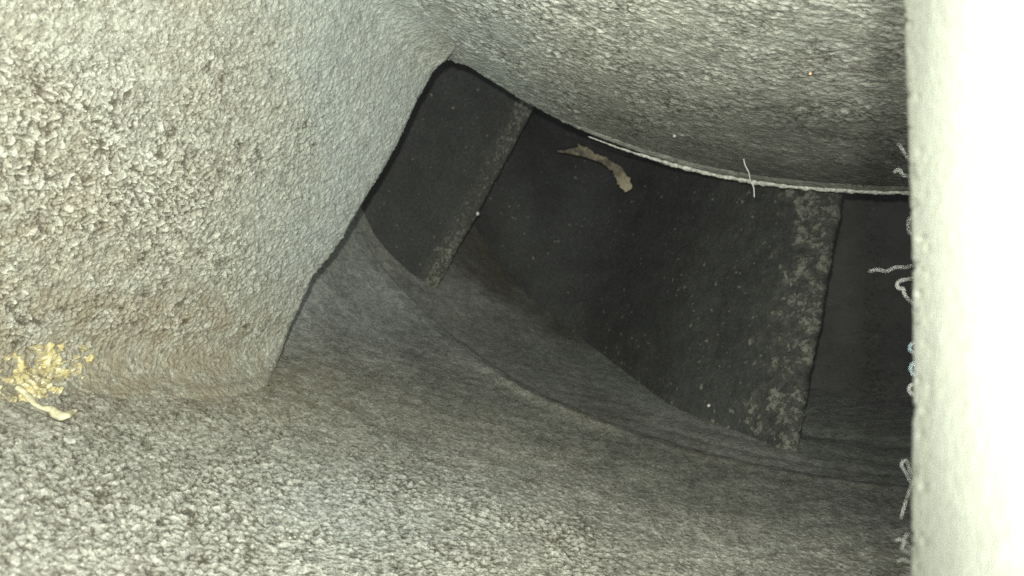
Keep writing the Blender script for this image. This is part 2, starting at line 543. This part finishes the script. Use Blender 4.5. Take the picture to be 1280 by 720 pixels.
# ================================================================== the pale vane on the right
RE = [(1122, -260), (1126, -80), (1129, 0), (1133, 100), (1137, 220), (1141, 330), (1142, 430), (1141, 520), (1139, 620), (1138, 720), (1135, 950)]
nu, nv = 150, 560
re_ = resample(RE, nv)
u = np.linspace(0, 1, nu)[:, None]
px = 1640.0 * (1 - u) + re_[None, :, 0] * u
py = np.broadcast_to(re_[None, :, 1], px.shape)
w = .36 + .0024 * (px - 1140)
P = at(px, py, w)
P, n_front = close_back(P, .22)
N = normals(P)
h, m = relief(P, P, .05, 0, 160.0)
amp = h * .0015 + fbm(P, 1.5, 2, .5, 9) * .004 + 0
amp = amp + np.maximum(0, fbm(P, 26, 3, .6, 91) - .22) * .07 * sstep(.93, 1.0, np.arange(len(P))[:, None] / n_front)
amp = np.where(np.arange(len(P))[:, None] > n_front + 8, 0, amp)
P = P + N * amp[..., None]
rv = grid_mesh('guide_vane', P, M_white, dict(height=np.clip(h * .4 + .55, 0, 1), stain=np.clip(.15 + m * .5, 0, .5), blue=np.zeros(h.shape)))
tag(rv, 'glaring white vane edge standing upright along the right side', 'vane', 'guide vanes on either side of the probe')

# ================================================================== the dark blades of the next row
def blade(name, rows, thick, nu, nv, wear_tone_fn, label, amp=.010, off=0.0, mat=None):
    """rows: control rows from bottom to top, each (px, py, w) from the hidden end to the free edge"""
    R = np.stack([resample_w(r, nu) for r in rows], axis=1)          # (nu, rows, 3)
    Rt = np.stack([spline(R[i], np.linspace(0, 1, nv)) for i in range(nu)])
    px, py, w = Rt[..., 0], Rt[..., 1], Rt[..., 2]
    P = at(px, py, w)
    P, n_front = close_back(P, thick)
    N = normals(P)
    k = len(P) - nu
    ux = np.concatenate([px, np.repeat(px[-1:], k, 0)])
    uy = np.concatenate([py, np.repeat(py[-1:], k, 0)])
    uu = np.concatenate([np.repeat(np.linspace(0, 1, nu)[:, None], nv, 1), np.ones((k, nv))])
    vv = np.broadcast_to(np.linspace(0, 1, nv)[None], uu.shape)
    wear_tone = wear_tone_fn(ux, uy, uu, vv)
    a = crumbs(P, .06, .5, off) * amp * (.3 + wear_tone) + fbm(P, 3, 3, .5, off) * .012
    a = np.where(np.arange(len(P))[:, None] > n_front + 8, 0, a)
    P = P + N * a[..., None]
    o = grid_mesh(name, P, mat or M_blade, dict(wear_tone=wear_tone))
    return tag(o, label, 'blade', 'dark blades of the row beyond the rim')

def resample_w(r, n):
    r = np.asarray(r, float)
    t = np.linspace(0, 1, 800)
    P = spline(r, t)
    L = np.concatenate([[0], np.cumsum(np.linalg.norm(np.diff(P[:, :2], axis=0), axis=1))])
    return spline(r, np.interp(np.linspace(0, L[-1], n), L, t))

# blade A, between the near vane and the big blade
def wearA(ux, uy, uu, vv):
    n = fbm(np.stack([ux / 60, uy / 60, uu * 0], -1), 1, 3)
    return np.clip(sstep(.87 - .09 * np.clip(n, -1, 1), .95, uu) * (.95 + .5 * n) * (.55 + .45 * sstep(.55, .8, vv) + .45 * sstep(.5, .3, vv)) + .12 * sstep(.70, .9, uu), 0, 1)
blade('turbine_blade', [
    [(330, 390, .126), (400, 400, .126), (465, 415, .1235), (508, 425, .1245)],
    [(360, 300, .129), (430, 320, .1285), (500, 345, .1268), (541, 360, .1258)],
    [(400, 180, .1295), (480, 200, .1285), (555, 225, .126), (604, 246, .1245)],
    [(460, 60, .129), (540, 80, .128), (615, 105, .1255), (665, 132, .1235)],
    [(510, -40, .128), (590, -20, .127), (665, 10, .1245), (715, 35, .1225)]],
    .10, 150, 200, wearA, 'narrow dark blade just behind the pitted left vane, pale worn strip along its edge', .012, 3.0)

# blade B, the large one in the middle
def wearB(ux, uy, uu, vv):
    n = fbm(np.stack([ux / 45, uy / 45, uu * 0 + 3], -1), 1, 3)
    n2 = fbm(np.stack([ux / 16, uy / 16, uu * 0 + 9], -1), 1, 3)
    return np.clip(sstep(.90, 1.0, uu + .15 * n2 + .05 * sstep(.62, .75, vv)) * (.75 + .8 * n) + .24 * sstep(.30, .95, uu) * (.6 + n + 1.6 * n2) + .25 * sstep(.4, .2, vv) * sstep(.3, .6, uu) , 0, 1.1)
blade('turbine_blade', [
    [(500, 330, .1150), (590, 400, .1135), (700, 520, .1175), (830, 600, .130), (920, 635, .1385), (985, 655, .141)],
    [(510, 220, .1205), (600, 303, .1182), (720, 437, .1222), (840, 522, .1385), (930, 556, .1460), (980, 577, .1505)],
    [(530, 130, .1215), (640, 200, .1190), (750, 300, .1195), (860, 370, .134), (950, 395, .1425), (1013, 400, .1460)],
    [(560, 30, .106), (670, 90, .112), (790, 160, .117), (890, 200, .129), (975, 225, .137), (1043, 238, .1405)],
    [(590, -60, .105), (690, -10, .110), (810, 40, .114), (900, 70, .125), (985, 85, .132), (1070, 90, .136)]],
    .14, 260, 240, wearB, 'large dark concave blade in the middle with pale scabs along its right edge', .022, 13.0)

# blade C, seen only as a dark strip beside the white vane
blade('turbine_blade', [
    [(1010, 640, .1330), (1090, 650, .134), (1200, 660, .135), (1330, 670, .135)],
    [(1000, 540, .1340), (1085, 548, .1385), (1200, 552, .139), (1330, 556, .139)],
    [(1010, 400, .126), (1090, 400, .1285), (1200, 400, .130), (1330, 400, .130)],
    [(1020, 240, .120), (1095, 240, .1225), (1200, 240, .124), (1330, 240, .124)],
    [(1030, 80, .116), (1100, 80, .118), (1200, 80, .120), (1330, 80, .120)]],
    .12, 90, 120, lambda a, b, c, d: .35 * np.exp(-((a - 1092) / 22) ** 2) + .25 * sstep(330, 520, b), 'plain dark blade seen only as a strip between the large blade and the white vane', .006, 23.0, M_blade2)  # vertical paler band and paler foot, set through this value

# ================================================================== deposits, scraps, fibres
def deposit(name, cx, cy, ax, ay, rot, hgt, mat, label, cat, n=90, off=0.0, wfn=None, lift=0.0, thr=.15):
    """a crust with an uneven outline lying on the surface given by wfn"""
    g = np.linspace(-1.25, 1.25, n)
    a, b = np.meshgrid(g, g, indexing='ij')
    c_, s_ = math.cos(rot), math.sin(rot)
    px = cx + (a * ax) * c_ - (b * ay) * s_
    py = cy + (a * ax) * s_ + (b * ay) * c_
    P = at(px, py, wfn(px, py))
    N = normals(P)
    r = np.sqrt(a * a + b * b)
    nn = fbm(P, 7, 4, .6, off)
    body = (1 - r) * 1.1 - 4 * np.clip(r - .85, 0, 1) + nn * 1.5 + fbm(P, 16, 3, .6, off + 4) * 1.0 - thr
    hgtv = np.clip(body, -.35, .6) * hgt * 1.6 + crumbs(P, .05, .5, off) * hgt * .7 * (body > -.1) + lift
    hgtv = np.where(body < 0, body * .14, hgtv)
    P = P + N * hgtv[..., None]
    o = grid_mesh(name, P, mat)
    return tag(o, label, cat)

# yellow crust in the corner of the left vane and the floor
deposit('yellow_crust', 48, 466, 84, 38, -.25, .015, M_yellow, 'knobbly yellow crust in the corner where the left vane meets the floor', 'deposit', 150, 5.0, lambda a, b: smax(w_vane(a, b), w_floor(a, b), .013), .004, .56)
def ribbon(name, pts, width, mat, label, cat, wfn, lift=.02, n=60, th=.014, off=0.0):
    """a flat flake lying on a surface: closed tube flattened towards it"""
    c = resample([(p[0], p[1], 0) for p in pts], n)
    wd = np.interp(np.linspace(0, 1, n), np.linspace(0, 1, len(width)), width)
    C = at(c[:, 0], c[:, 1], wfn(c[:, 0], c[:, 1]))
    e = at(c[:, 0] + 2, c[:, 1], wfn(c[:, 0] + 2, c[:, 1])); f = at(c[:, 0], c[:, 1] + 2, wfn(c[:, 0], c[:, 1] + 2))
    Nn = np.cross(e - C, f - C); Nn /= np.linalg.norm(Nn, axis=1)[:, None]
    Nn *= np.sign(-(Nn * C).sum(1))[:, None]
    T = np.gradient(C, axis=0); T /= np.linalg.norm(T, axis=1)[:, None]
    B = np.cross(T, Nn)
    C = C + Nn * lift
    thv = np.linspace(0, 2 * math.pi, 14, endpoint=False)
    P = C[None] + np.cos(thv)[:, None, None] * B[None] * wd[None, :, None] + np.sin(thv)[:, None, None] * Nn[None] * np.minimum(th, wd * .8)[None, :, None]
    P = P + (P - C[None]) * (fbm(P, 14, 3, .6, off)[..., None] * .9) + Nn[None] * (fbm(P, 8, 2, .5, off)[..., None] * .015)
    return tag(grid_mesh(name, P, mat, dict(tip=sstep(.72, .95, np.linspace(0, 1, n))[None, :]), wrap=True), label, cat)
ribbon('cream_flake', [(18, 488), (30, 500), (44, 513), (62, 517), (74, 526), (92, 519)], [.02, .026, .014, .022, .03, .010], M_cream,
       'pale yellow curled flake lying just below the yellow crust', 'flake', lambda a, b: smax(w_vane(a, b), w_floor(a, b), .013), .03, 70, .02)
ribbon('cream_flake', [(78, 552), (86, 556), (93, 554)], [.008, .024, .008], M_grain,
       'tiny white flake on the floor under the pale yellow curl', 'flake', w_floor, .025, 24)

# tan scrap clinging to the large blade
def w_scrap(px, py): return .1245 + .00003 * (px - 745) - .00001 * (py - 205)
ribbon('tan_scrap', [(697, 189), (712, 190), (727, 189), (743, 196), (758, 202), (768, 211), (777, 221), (786, 238)], [.008, .03, .060, .05, .04, .045, .055, .085, .05], M_tan,
       'torn tan scrap hanging on the upper left of the large dark blade', 'scrap', w_scrap, .0, 110, .012, 3.0)
ribbon('tan_spur', [(722, 180), (727, 186), (728, 192)], [.008, .024, .01], M_tan, None, None, w_scrap, .0, 20)
spur = bpy.data.objects['tan_spur']; spur.parent = bpy.data.objects['tan_scrap']

def grain(px, py, w, r, label, mat=M_grain):
    n1, n2 = 14, 10
    th = np.linspace(0, 2 * math.pi, n1, endpoint=False)[:, None]
    ph = np.linspace(.02, math.pi - .02, n2)[None]
    D = np.stack([np.cos(th) * np.sin(ph), np.sin(th) * np.sin(ph), np.cos(ph) + 0 * th], -1)
    c = at(px, py, w)
    P = c + D * r * (1 + .35 * perlin(D * 1.7 + px)[..., None])
    return tag(grid_mesh('mineral_grain', P, mat, wrap=True), label, 'grain')
grain(843, 170, w_shroud(843, 170) + 0.0008, .014, 'single white grain stuck on the overhead surface above its lip')
grain(597, 267, .1262, .022, 'round pale grain on the worn edge of the narrow blade')
grain(886, 507, .1452, .016, 'pale grain near the bottom edge of the large dark blade')
grain(1013, 92, w_shroud(1013, 92) + .001, .009, 'tiny orange tinted grain high on the overhead surface', plain('orange_grain', (.6, .38, .25), .6))

def fibre(pts, w, r, label, mat=M_fibre, n=40):
    c = resample([(p[0], p[1], (p[2] if len(p) > 2 else 0)) for p in pts], n)
    C = at(c[:, 0], c[:, 1], w + c[:, 2])
    o = tube('fibre', C, r, mat, None, 6)
    return tag(o, label, 'fibre', 'loose fibres caught on the metal')
WE = .337
fibre([(929, 194), (931, 205), (936, 216), (938, 226), (942, 234), (943, 247)], .1495, .0065, 'bent fibre hanging over the overhead lip')
fibre([(1086, 339), (1098, 337), (1108, 339), (1120, 334), (1132, 334), (1144, 331)], WE, .22 * .0026, 'straight thin fibre poking left from the white vane edge')
fibre([(1146, 347), (1134, 349), (1125, 351), (1121, 356), (1124, 361), (1129, 360), (1130, 366), (1136, 375), (1146, 382)], WE, .22 * .0045, 'small hooked fibre loop just below the straight one')
fibre([(1146, 428), (1139, 430), (1137, 437), (1143, 442), (1146, 448), (1140, 455), (1138, 461), (1142, 470), (1148, 474)], WE, .22 * .0050, 'bluish curled fibre on the middle of the white edge', M_bluefibre)
fibre([(1147, 480), (1139, 481), (1136, 487), (1140, 493), (1147, 498)], WE, .22 * .0095, 'thick pale curl of fluff below the bluish fibre')
fibre([(1146, 604), (1138, 602), (1133, 592), (1127, 582), (1129, 576), (1134, 577), (1137, 588), (1142, 598)], WE, .22 * .0042, 'folded fibre standing off the lower white edge')
fibre([(1147, 592), (1139, 606), (1134, 622), (1130, 634), (1126, 648)], WE, .22 * .0036, 'long slanting fibre below the folded one')
fibre([(1118, 676), (1126, 674), (1130, 679), (1127, 685), (1134, 690), (1146, 694)], WE, .22 * .0036, 'crinkled fibre near the bottom of the white edge')
fibre([(1121, 702), (1130, 699), (1138, 703), (1148, 701)], WE, .22 * .0034, 'short fibre lowest on the white edge')
fibre([(1146, 688), (1137, 684), (1131, 674), (1134, 668), (1142, 672)], WE, .22 * .0028, 'tiny looped fibre just above the lowest short one')
fibre([(1117, 216), (1124, 212), (1129, 219), (1138, 221), (1146, 228)], WE, .22 * .0030, 'short curled fibre where the white edge passes the overhead lip')
fibre([(1144, 204), (1134, 197), (1128, 186), (1122, 180)], WE, .22 * .0022, 'faint fibre slanting up beside the upper white edge')
fibre([(1146, 296), (1137, 291), (1135, 280), (1138, 272), (1146, 268)], WE, .22 * .0030, 'small fibre arch on the white edge above the straight fibre')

• • • • • • •

### Instructions for the task
Output exactly those lines that lie from the line with "vane', .006, 23.0, M_blade2)" through the line with "return tag(o, label, cat)", with both of those lines included.

### Written response
    .12, 90, 120, lambda a, b, c, d: .35 * np.exp(-((a - 1092) / 22) ** 2) + .25 * sstep(330, 520, b), 'plain dark blade seen only as a strip between the large blade and the white vane', .006, 23.0, M_blade2)  # vertical paler band and paler foot, set through this value

# ================================================================== deposits, scraps, fibres
def deposit(name, cx, cy, ax, ay, rot, hgt, mat, label, cat, n=90, off=0.0, wfn=None, lift=0.0, thr=.15):
    """a crust with an uneven outline lying on the surface given by wfn"""
    g = np.linspace(-1.25, 1.25, n)
    a, b = np.meshgrid(g, g, indexing='ij')
    c_, s_ = math.cos(rot), math.sin(rot)
    px = cx + (a * ax) * c_ - (b * ay) * s_
    py = cy + (a * ax) * s_ + (b * ay) * c_
    P = at(px, py, wfn(px, py))
    N = normals(P)
    r = np.sqrt(a * a + b * b)
    nn = fbm(P, 7, 4, .6, off)
    body = (1 - r) * 1.1 - 4 * np.clip(r - .85, 0, 1) + nn * 1.5 + fbm(P, 16, 3, .6, off + 4) * 1.0 - thr
    hgtv = np.clip(body, -.35, .6) * hgt * 1.6 + crumbs(P, .05, .5, off) * hgt * .7 * (body > -.1) + lift
    hgtv = np.where(body < 0, body * .14, hgtv)
    P = P + N * hgtv[..., None]
    o = grid_mesh(name, P, mat)
    return tag(o, label, cat)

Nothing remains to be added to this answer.